A variant is possible and can make sense for bignumbers:

• if x == y, conclude finite.

• if x and y have a different number of trailing zeroes, conclude infinite.

• otherwise, discard the trailing zeroes and perform the reduction according to x > y or y > x and loop.

Answer 2

Let’s work backwards a bit. What can produce x == y? The difference between the previous x and y has to be equal to twice the smaller of the two, i.e. the larger has to be three times the smaller. Things that don’t loop infinitely so far:

• {n, n}
• {n, 3n}

Where can {n, 3n} come from? Either

• n is a difference a − b for some a > b, and 3n = 2b
  3(a − b) = 2b
  3a − 3b = 2b
  3a = 5b
  a = 5/3 b

  A pair {m, 5/3 m} is something that produces {n, 3n} on the next step. (m has to be divisible by 3, but that’s okay.)

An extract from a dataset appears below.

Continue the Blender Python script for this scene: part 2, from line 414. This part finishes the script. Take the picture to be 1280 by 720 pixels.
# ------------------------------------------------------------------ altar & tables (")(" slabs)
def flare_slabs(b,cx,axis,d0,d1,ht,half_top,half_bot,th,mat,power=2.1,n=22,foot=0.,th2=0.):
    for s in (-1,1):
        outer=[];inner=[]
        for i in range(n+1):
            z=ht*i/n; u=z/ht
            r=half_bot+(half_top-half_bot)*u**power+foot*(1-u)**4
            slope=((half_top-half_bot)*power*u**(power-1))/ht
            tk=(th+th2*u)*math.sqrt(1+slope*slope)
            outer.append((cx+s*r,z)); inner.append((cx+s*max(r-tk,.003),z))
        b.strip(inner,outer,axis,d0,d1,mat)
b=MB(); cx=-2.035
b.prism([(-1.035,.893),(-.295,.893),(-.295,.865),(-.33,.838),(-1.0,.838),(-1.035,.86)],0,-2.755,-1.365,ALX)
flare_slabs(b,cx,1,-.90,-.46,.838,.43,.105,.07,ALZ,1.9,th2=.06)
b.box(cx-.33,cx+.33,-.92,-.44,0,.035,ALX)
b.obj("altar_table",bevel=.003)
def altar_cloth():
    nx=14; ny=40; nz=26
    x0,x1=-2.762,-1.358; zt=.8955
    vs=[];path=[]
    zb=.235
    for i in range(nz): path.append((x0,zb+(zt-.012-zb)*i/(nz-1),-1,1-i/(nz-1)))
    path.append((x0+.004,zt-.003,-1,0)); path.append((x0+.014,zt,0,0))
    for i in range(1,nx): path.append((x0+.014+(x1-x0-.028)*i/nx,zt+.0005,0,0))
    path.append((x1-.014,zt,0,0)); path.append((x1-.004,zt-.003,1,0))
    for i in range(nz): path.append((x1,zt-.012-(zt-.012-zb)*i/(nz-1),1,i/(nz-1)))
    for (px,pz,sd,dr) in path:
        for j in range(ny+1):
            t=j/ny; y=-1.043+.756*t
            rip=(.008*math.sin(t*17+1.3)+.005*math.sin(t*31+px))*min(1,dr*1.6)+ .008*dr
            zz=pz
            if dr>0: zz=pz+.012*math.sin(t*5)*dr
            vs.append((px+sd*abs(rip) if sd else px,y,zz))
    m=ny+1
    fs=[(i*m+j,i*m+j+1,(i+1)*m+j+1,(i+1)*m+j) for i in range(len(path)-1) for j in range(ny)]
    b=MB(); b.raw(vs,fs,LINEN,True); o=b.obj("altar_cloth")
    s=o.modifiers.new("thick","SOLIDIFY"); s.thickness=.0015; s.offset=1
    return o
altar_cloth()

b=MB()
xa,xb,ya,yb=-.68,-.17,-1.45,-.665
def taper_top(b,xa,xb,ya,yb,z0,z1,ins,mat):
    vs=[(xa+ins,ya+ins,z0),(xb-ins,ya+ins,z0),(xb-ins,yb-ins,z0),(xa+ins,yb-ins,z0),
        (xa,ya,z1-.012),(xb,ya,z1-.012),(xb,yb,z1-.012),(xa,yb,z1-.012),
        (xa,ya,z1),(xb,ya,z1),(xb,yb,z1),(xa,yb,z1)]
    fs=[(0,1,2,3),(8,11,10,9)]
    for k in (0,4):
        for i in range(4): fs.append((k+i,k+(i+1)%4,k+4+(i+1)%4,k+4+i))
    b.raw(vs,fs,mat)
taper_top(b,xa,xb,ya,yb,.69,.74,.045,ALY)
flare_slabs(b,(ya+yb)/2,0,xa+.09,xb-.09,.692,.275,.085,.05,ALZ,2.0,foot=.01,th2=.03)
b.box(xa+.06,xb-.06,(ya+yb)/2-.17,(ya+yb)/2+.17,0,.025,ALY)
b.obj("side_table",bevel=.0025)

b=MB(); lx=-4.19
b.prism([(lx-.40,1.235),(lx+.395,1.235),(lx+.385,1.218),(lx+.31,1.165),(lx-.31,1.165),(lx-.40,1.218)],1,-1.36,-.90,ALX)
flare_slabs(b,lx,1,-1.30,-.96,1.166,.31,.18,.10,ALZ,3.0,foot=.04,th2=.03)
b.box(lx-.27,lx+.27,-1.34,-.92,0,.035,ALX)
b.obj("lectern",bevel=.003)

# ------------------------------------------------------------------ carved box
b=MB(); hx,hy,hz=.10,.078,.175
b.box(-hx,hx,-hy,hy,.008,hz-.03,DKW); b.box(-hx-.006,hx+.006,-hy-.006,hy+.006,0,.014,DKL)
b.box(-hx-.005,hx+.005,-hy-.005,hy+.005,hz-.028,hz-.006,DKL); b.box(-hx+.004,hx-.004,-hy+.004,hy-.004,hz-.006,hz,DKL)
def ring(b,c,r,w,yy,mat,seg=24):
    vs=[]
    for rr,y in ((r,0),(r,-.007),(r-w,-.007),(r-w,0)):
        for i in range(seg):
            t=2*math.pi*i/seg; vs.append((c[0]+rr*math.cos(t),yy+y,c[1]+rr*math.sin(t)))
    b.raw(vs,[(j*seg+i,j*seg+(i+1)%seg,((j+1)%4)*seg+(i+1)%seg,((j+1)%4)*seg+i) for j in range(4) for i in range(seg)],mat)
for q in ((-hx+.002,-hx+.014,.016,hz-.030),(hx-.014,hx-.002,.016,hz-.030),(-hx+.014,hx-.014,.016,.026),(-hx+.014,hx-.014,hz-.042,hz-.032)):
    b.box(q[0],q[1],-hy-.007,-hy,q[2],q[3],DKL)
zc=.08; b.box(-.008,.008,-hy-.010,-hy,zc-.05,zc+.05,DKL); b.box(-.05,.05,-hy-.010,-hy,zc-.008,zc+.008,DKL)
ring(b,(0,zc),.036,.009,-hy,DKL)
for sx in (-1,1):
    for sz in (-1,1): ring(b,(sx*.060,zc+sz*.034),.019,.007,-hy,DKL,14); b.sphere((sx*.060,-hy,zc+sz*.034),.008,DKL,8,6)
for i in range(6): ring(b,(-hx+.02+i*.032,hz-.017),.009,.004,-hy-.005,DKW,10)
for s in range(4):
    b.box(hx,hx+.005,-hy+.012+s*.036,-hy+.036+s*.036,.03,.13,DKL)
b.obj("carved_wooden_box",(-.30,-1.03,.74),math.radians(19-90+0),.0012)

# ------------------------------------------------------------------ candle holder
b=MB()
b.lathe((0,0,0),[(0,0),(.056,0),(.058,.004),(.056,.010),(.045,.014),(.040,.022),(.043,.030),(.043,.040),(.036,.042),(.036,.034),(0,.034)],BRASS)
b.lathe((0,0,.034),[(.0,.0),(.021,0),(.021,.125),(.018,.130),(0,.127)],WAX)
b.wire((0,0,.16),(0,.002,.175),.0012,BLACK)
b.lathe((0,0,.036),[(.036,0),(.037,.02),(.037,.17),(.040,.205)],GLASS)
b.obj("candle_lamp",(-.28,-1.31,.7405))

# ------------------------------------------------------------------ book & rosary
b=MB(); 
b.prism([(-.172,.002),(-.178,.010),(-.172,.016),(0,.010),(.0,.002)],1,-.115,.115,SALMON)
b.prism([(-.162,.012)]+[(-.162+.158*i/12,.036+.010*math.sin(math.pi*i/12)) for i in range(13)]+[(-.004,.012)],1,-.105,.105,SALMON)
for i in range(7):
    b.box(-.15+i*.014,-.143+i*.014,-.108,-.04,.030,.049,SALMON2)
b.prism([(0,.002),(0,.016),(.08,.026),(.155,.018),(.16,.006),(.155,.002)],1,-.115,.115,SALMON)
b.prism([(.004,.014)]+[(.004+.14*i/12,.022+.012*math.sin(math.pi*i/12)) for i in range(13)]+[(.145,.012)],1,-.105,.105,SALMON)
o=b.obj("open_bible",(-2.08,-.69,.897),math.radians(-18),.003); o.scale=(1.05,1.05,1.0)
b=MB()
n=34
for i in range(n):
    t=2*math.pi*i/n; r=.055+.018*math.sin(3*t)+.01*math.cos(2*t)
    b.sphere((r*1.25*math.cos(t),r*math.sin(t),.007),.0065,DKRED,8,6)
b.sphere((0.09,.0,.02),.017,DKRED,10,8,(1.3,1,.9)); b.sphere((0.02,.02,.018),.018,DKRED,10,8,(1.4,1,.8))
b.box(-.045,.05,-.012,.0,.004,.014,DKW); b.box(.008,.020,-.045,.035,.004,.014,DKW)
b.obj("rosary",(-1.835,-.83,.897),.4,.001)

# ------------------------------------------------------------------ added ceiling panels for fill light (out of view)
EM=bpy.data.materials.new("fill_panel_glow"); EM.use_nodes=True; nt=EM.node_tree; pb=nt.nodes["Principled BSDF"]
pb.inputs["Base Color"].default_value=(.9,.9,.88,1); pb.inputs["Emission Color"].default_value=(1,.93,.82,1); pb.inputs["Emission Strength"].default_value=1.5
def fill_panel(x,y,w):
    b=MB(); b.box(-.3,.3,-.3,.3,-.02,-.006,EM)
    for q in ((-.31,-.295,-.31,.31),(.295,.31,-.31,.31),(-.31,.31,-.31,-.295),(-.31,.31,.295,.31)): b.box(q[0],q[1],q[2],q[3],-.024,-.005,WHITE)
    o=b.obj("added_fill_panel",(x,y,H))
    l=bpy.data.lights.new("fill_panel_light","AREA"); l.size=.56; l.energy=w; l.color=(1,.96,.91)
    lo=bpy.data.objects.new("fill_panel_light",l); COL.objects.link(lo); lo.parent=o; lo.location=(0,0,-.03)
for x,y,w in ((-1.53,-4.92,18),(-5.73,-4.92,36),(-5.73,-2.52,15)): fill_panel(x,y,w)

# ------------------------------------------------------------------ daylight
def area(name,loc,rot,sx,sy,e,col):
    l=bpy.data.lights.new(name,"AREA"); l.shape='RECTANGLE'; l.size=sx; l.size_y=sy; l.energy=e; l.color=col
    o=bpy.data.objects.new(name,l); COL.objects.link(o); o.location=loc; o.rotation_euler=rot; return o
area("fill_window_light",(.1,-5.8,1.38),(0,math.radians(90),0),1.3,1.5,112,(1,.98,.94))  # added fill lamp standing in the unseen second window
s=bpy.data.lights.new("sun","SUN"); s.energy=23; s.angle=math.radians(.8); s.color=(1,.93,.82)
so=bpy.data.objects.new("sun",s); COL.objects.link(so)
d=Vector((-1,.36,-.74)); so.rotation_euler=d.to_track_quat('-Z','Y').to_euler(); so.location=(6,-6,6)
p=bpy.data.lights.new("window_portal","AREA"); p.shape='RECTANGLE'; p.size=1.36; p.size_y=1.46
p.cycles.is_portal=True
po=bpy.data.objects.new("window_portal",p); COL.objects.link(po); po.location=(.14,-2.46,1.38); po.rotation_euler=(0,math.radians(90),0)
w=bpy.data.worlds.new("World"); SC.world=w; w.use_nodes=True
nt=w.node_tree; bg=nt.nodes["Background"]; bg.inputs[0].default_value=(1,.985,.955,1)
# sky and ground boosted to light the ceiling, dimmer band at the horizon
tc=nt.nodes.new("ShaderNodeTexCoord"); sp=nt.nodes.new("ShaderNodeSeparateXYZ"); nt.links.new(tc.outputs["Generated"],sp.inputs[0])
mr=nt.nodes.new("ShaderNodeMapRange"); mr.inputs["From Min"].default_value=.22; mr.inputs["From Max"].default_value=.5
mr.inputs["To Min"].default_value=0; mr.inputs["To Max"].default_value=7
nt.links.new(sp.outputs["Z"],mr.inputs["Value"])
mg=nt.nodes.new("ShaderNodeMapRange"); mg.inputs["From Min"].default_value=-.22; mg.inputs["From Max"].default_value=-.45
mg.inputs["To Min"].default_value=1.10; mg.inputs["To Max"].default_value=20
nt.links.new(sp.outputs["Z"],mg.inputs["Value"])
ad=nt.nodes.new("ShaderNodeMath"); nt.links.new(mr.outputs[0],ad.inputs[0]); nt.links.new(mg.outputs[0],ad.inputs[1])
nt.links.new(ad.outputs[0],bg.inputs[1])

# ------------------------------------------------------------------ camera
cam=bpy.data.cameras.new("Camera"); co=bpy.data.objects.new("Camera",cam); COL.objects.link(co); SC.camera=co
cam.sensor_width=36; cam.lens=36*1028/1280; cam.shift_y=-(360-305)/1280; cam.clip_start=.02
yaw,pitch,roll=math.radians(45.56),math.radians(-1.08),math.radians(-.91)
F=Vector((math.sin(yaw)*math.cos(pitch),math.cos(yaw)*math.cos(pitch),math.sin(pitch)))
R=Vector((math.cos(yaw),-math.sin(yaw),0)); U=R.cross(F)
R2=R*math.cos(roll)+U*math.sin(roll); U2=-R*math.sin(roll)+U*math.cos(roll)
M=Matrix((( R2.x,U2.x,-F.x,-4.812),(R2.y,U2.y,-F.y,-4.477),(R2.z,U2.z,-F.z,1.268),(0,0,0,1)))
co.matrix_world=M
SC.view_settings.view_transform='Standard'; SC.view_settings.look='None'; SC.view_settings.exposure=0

• 3n is a difference a − b for some a > b, and n = 2b
  (a − b)/3 = 2b
  a − b = 6b
  a = 7b

  A pair {m, 7m} is the only other thing that can produce {n, 3n} on the next step.

An updated list:

• {n, n}
• {n, 3n}
• {n, 7n}
• {n, 5/3 n}

Seems like a good time to generalize those last steps.

{n, qn} happens when:

• n is a difference a − b for some a > b, and qn = 2b
  q(a − b) = 2b
  qa − qb = 2b
  qa = (2 + q)b
  a = (2 + q)/q b

• or qn is a difference a − b for some a > b, and n = 2b
  (a − b)/q = 2b
  a − b = 2qb
  a = (2q + 1)b

So if q = m/n is in the list, these are also in the list:

• (2n + m)/m
• (2m + n)/n

q = 1 generates:

• (2 + 1)/1 = 3
• 2×1 + 1 = 3

q = 3 generates:

• 3
• (2 + 3)/3 = 5/3
• 2×3 + 1 = 7

q = 5/3 generates:

• 3
• 5/3
• 7
• (2 + 5/3)/(5/3) = (6 + 5)/5 = 11/5
• (2×5/3) + 1 = 10/3 + 1 = 13/3

q = 7 generates:

• 3
• 5/3
• 7
• 11/5
• 13/3
• (2 + 7)/7 = 9/7
• 2×7 + 1 = 15

Hmm… that’s pretty interesting. Let’s sort the list by the numerator:

• 3/1
• 5/3
• 7/1
• 9/7
• 11/5
• 13/3
• 15/1

Based on that pattern, I’d expect 17/15 to come next. Generating a list sorted by denominator with a computer:

3/1
7/1
15/1
31/1
63/1
5/3
13/3
29/3
61/3
11/5
27/5
59/5
9/7
25/7
57/7
23/9
55/9
21/11
53/11
19/13
51/13
17/15
49/15
47/17
45/19
43/21
41/23
39/25
37/27
35/29
33/31

Looks an awful lot like m/n where n is odd, m > n, and m + n is a power of two. So one way to optimize your algorithm would be:

private static boolean isPairLoop(int first, int second)
{
    if (first == second) return false;
    if (first > second) return isPairLoop(second, first);
    if (first == 0) return true;

    int d = gcd(first, second);
    return Integer.bitCount(first / d + second / d) != 1;
}

private static int gcd(int a, int b)
{
    return b == 0 ? a : gcd(b, a % b);
}

Takes quadratic time on the number of digits on bigints.

Now you just have to prove that it works. ^{_{I hope it works.}}

Answer 3

Instead of using a hashmap, use Floyd's cycle detection algorithm. Not only will this avoid large memory use, it will also avoid costly boxing and unboxing between int and Integer.

A second optimisation is to re-write the recurrence relations via a change of variables:

s = x+y
t = x-y

Then the recurrence relations become:

if t=0, stop
if t>0, s'=s, t'=2t-s
if t<0, s'=s, t'=2t+s

Note in this formulation, only the t variable changes.

The code (untested) will look something like this:

private static int step(int s, int t) {
    if (t>0) return 2*t - s;
    if (t<0) return 2*t + s;
    return 0;
}

private static boolean IsPairLoop(int first, int second) {
    int s = first+second;
    int t_slow = first-second;
    int t_fast = t_slow;
    while(t_slow != t_fast) {
        t_slow = step(s, t_slow);
        t_fast = step(s, step(s, s_fast));
    }
    return t_slow != 0;
}

You may need to replace int with long if first+second can overflow.

I think, given the preconditions, you never get a t that goes off to infinity (since it's always true that |t| < s). But you may wish to double-check, perhaps adding some sort of assertion into your code.